The nvcc command is not a compiler in itself, but rather a compiler driver. It orchestrates the entire compilation process by invoking a sequence of tools:

  • It acts as a preprocessor, separating host and device code.
  • It calls the appropriate host compiler (like g++ or cl.exe) for the host C++ code.
  • It invokes NVIDIA's proprietary device compiler for the CUDA device code.
  • It manages the generation and embedding of fatbinaries.
  • It ultimately calls the system's linker to produce the final executable.

This abstraction simplifies the developer's experience, as they typically only need to invoke nvcc rather than managing each individual compilation step.

Understanding Fatbinaries

A fatbinary is a crucial concept in CUDA compilation. It's a single binary object that can contain multiple versions of the same device code, each tailored for different NVIDIA GPU architectures (e.g., sm_75 for Turing, sm_86 for Ampere, sm_89 for Ada Lovelace).

Benefits of Fatbinaries:

  • Portability: A single executable can run efficiently on various NVIDIA GPUs without recompilation.
  • Runtime Selection: When the application runs, the CUDA driver automatically selects and loads the most appropriate kernel code for the detected GPU.
  • Forward Compatibility: Including PTX code in a fatbinary provides a degree of forward compatibility. If a future GPU architecture is encountered for which no specific SASS code is present, the driver can just-in-time compile the PTX code for that new architecture.
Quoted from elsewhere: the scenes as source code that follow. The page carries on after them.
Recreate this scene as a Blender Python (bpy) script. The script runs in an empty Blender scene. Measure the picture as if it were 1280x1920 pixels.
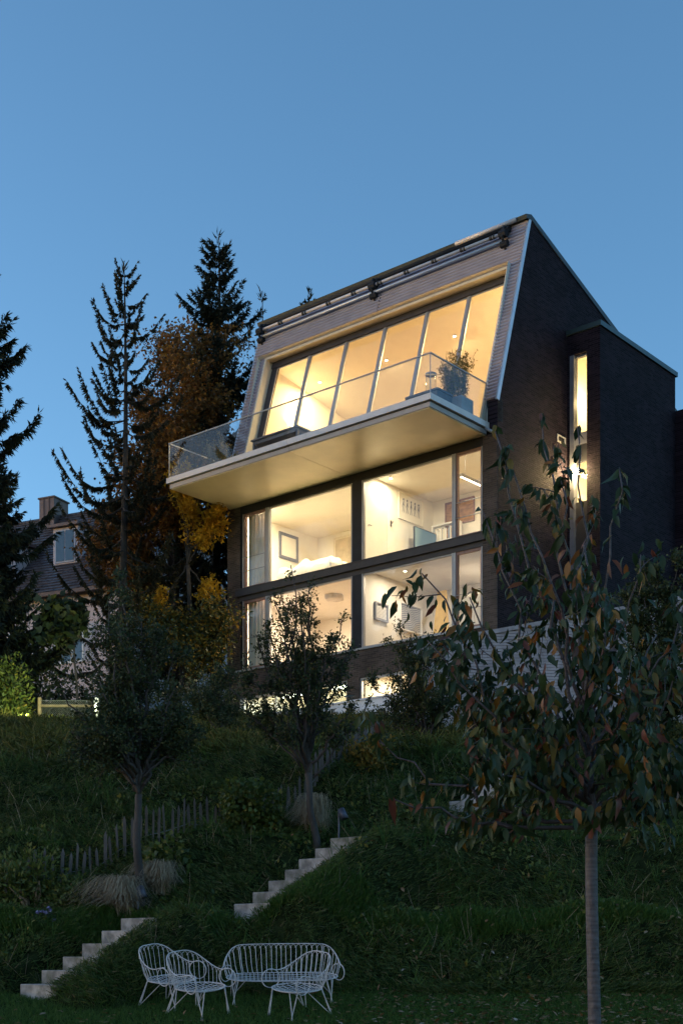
import bpy, math, random
import numpy as np
from mathutils import Matrix, Vector
R = math.radians
SC = bpy.context.scene
COL = SC.collection
rng = np.random.default_rng(7)
random.seed(7)

# ---------------------------------------------------------------- camera, sky, sun, exposure
cam = bpy.data.cameras.new('camera')
camo = bpy.data.objects.new('camera', cam); COL.objects.link(camo); SC.camera = camo
camo.rotation_euler = (math.pi/2, 0, 0)
cam.sensor_fit = 'VERTICAL'; cam.sensor_height = 36.0; cam.sensor_width = 24.0
cam.lens = 48.96; cam.shift_y = 0.4349
cam.clip_start = 0.1; cam.clip_end = 2000
world = bpy.data.worlds.new("World"); SC.world = world; world.use_nodes = True
wn = world.node_tree
sky = wn.nodes.new('ShaderNodeTexSky'); sky.sky_type = 'NISHITA'; sky.sun_disc = False
sky.sun_elevation = R(1.0); sky.sun_rotation = R(280)
sky.air_density = 0.6; sky.dust_density = 0.5; sky.ozone_density = 2.0
wn.nodes['Background'].inputs[1].default_value = 0.12
tint = wn.nodes.new('ShaderNodeMix'); tint.data_type = 'RGBA'; tint.blend_type = 'MULTIPLY'; tint.inputs[0].default_value = 1.0
tint.inputs[7].default_value = (.99, 1.12, 1.085, 1)
wn.links.new(sky.outputs[0], tint.inputs[6]); wn.links.new(tint.outputs[2], wn.nodes['Background'].inputs[0])
sun = bpy.data.lights.new('sun', 'SUN'); suno = bpy.data.objects.new('sun', sun); COL.objects.link(suno)
sun.energy = 0.035; sun.angle = R(30); sun.color = (1.0, 0.60, 0.66)
suno.rotation_euler = (R(80), 0, R(-40))
SC.view_settings.view_transform = 'Standard'; SC.view_settings.look = 'None'
SC.view_settings.gamma = 1.0; SC.view_settings.use_curve_mapping = False
SC.view_settings.exposure = 2.75
SC.render.engine = 'CYCLES'
cy = SC.cycles
cy.max_bounces = 8; cy.diffuse_bounces = 5; cy.glossy_bounces = 3; cy.transmission_bounces = 4
cy.transparent_max_bounces = 24; cy.use_denoising = True
cy.caustics_reflective = False; cy.caustics_refractive = False
cy.sample_clamp_indirect = 4.0

# ---------------------------------------------------------------- helpers
def tag(o, label=None, cat=None, group=None, kind=None):
    if label: o['label'] = label
    if cat: o['category'] = cat
    if group: o['group'] = group
    if kind: o['kind'] = kind
    return o

def thing(name, label, cat, loc=(0, 0, 0), rotz=0.0, group=None):
    o = bpy.data.objects.new(name, None); COL.objects.link(o)
    o.empty_display_size = 0.2
    o.location = loc; o.rotation_euler = (0, 0, rotz)
    return tag(o, label, cat, group)

def link_mesh(name, me, parent=None, mat=None):
    if mat is not None and not me.materials: me.materials.append(mat)
    o = bpy.data.objects.new(name, me); COL.objects.link(o)
    if parent is not None: o.parent = parent
    return o

def np_mesh(name, V, F, smooth=False):
    """V (n,3); F list of arrays, each (m,k)"""
    me = bpy.data.meshes.new(name)
    V = np.asarray(V, np.float32)
    if not isinstance(F, list): F = [F]
    F = [np.asarray(f, np.int32) for f in F if len(f)]
    me.vertices.add(len(V)); me.vertices.foreach_set('co', V.ravel())
    loops = np.concatenate([f.ravel() for f in F]); tot = np.concatenate([np.full(len(f), f.shape[1], np.int32) for f in F])
    start = np.concatenate([[0], np.cumsum(tot)[:-1]]).astype(np.int32)
    me.loops.add(len(loops)); me.loops.foreach_set('vertex_index', loops)
    me.polygons.add(len(tot)); me.polygons.foreach_set('loop_start', start); me.polygons.foreach_set('loop_total', tot)
    if smooth: me.polygons.foreach_set('use_smooth', np.ones(len(tot), bool))
    me.update(calc_edges=True); me.validate()
    return me

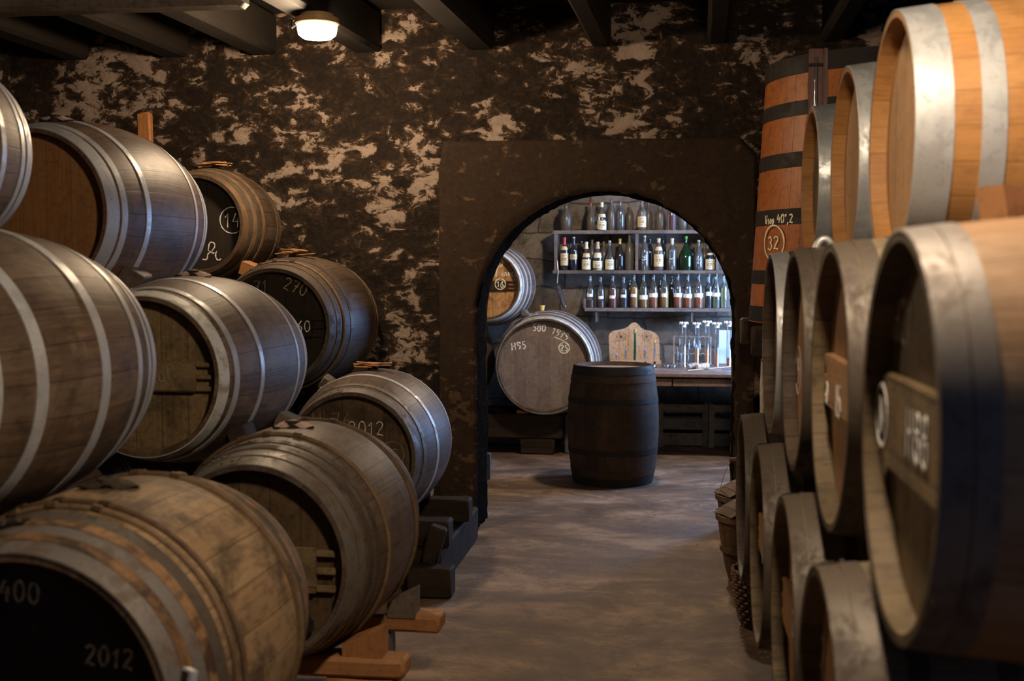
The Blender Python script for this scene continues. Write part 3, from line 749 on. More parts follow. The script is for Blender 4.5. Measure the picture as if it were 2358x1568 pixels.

Developers typically specify which GPU architectures to target using nvcc flags like -gencode arch=compute_XX,code=sm_YY, where XX refers to the virtual architecture (PTX) and YY refers to the physical architecture (SASS).

Example Compilation Flow with nvcc

Stage Input Output Tools Involved
CUDA Frontend (nvcc) .cu (CUDA C++) file Host .cpp & Device .gpu nvcc
Host Compilation Host .cpp file Host .o (object file) Standard C++ Compiler (e.g., g++)
Device Compilation Device .gpu file PTX Assembly NVIDIA Device Compiler
PTX Assembly PTX Assembly SASS (Machine Code) ptxas (PTX Assembler)
Fatbinary Generation SASS/PTX, Host .o metadata Fatbinary embedded into Host .o nvlink (nvcc manages)
Linking Host .o with Fatbinary Executable (.exe/a.out) System Linker (ld)

This sophisticated compilation process is what enables CUDA applications to harness the parallel processing power of NVIDIA GPUs while seamlessly integrating with traditional CPU-based workflows.